Session Information
06 SES 17 A, Media Education and Digital Capitalism
Symposium
Contribution
Current analyses clarify that forms of digital capitalism (Staab 2019) and surveillance capitalism (Zuboff 2018) have produced a new concentration of capital, knowledge and power that has never existed before in history. The quantification of facts is a fundamental and common feature of digital and capitalist structural principles (Niesyto 2017a). In view of a comprehensive quantification and measurement of life and society (Mau 2017), questions of meaning and significance beyond quantifying process structures must be posed.

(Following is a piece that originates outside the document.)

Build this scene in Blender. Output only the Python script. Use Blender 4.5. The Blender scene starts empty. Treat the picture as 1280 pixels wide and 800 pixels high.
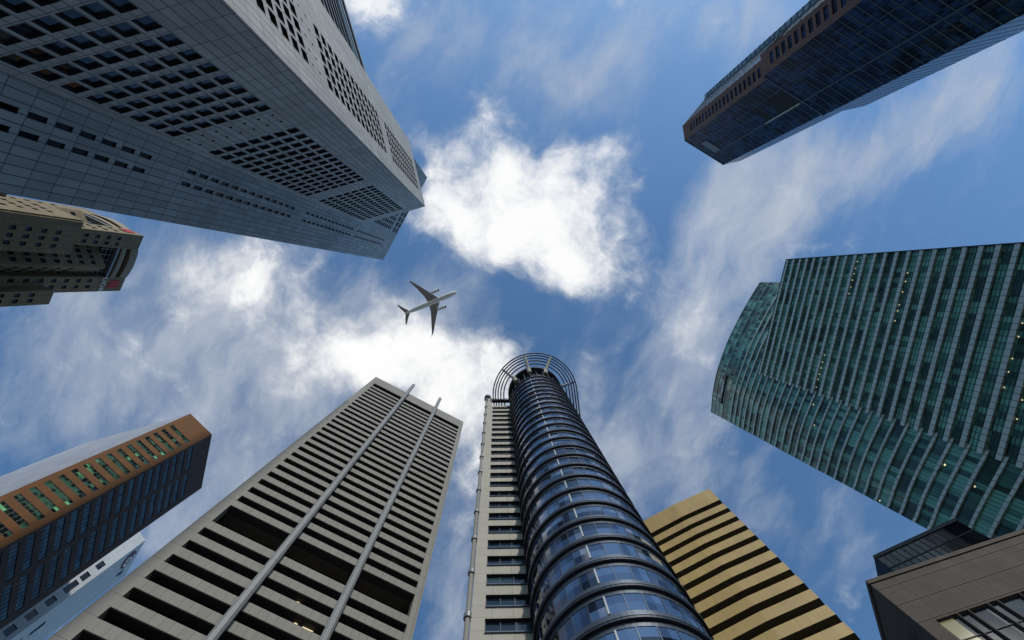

Technology-driven future models of social coexistence, which ultimately subordinate the complexity of being human to the precision of algorithmic calculations and unambiguities, must be evaluated very critically. In this situation it is simply a question of whether a plurality of ways of understanding reality and social pathways will continue to exist – or whether narrowing to binary modes of world understanding and associated social models will be forced. Education and media education cannot abstract themselves from the technological, economic, social and political framework conditions. People's personal development and coexistence in communities and societies are inextricably linked with questions of enabling and limiting social living conditions, structures of economic and social inequality, power and domination relationships, and processes that promote and endanger democracy. The lecture will first show what affinities there are between digital and capitalist structural principles and what significance this has for people’s socialisation. The second part highlights key points on the strategy of the IT industry in Germany to gain influence in the education sector. The final part outlines important goals and tasks of critical media education (Niesyto 2017b) in the sense of an "alternative pathway" (Mansell 2018). For this, it is necessary to also strengthen networks at the European level and to find cooperation partners in different areas of society.
References
Mansell, Robin (2018): Transformative Communication Technologies: The Accountability Challenge. Kleine Medienreihe, Heft 2/2018, ed. by Theo Hug, Petra Missomelius, Günther Pallaver. Universität Innsbruck: innsbruck university press, pp. 45-61. Mau, Steffen (2017): Das metrische Wir. Über die Quantifizierung des Sozialen. Berlin: Suhrkamp. Niesyto, Horst (2017a): Medienpädagogik und digitaler Kapitalismus. Für die Stärkung einer gesellschafts- und medienkritischen Perspektive. In: MedienPädagogik, Heft 27 (2017), 1-29, http://www.medienpaed.com/article/view/435. Niesyto, Horst (2017b): Topics and Key Areas in Current Media Pedagogical Discussions. In: Religious Education in a Mediatized World, edited by Ilona Nord and Hanna Zipernovsky. Stuttgart: Kohlhammer, pp. 171-188. Preprint: https://horst-niesyto.de/wp-content/uploads/2020/09/2017_Niesyto_Preprint_Topics_and_Key_Areas_in_Current_Media_Pedagogical_Discussions.pdf Staab, Philipp (2019): Digitaler Kapitalismus. Markt und Herrschaft in der Ökonomie der Unknappheit. Berlin: Suhrkamp. Zuboff, Shoshana (2019): The Age of Surveillance Capitalism. The Fight for a Human Future at the New Frontier of Power. New York: Hachett Book Group.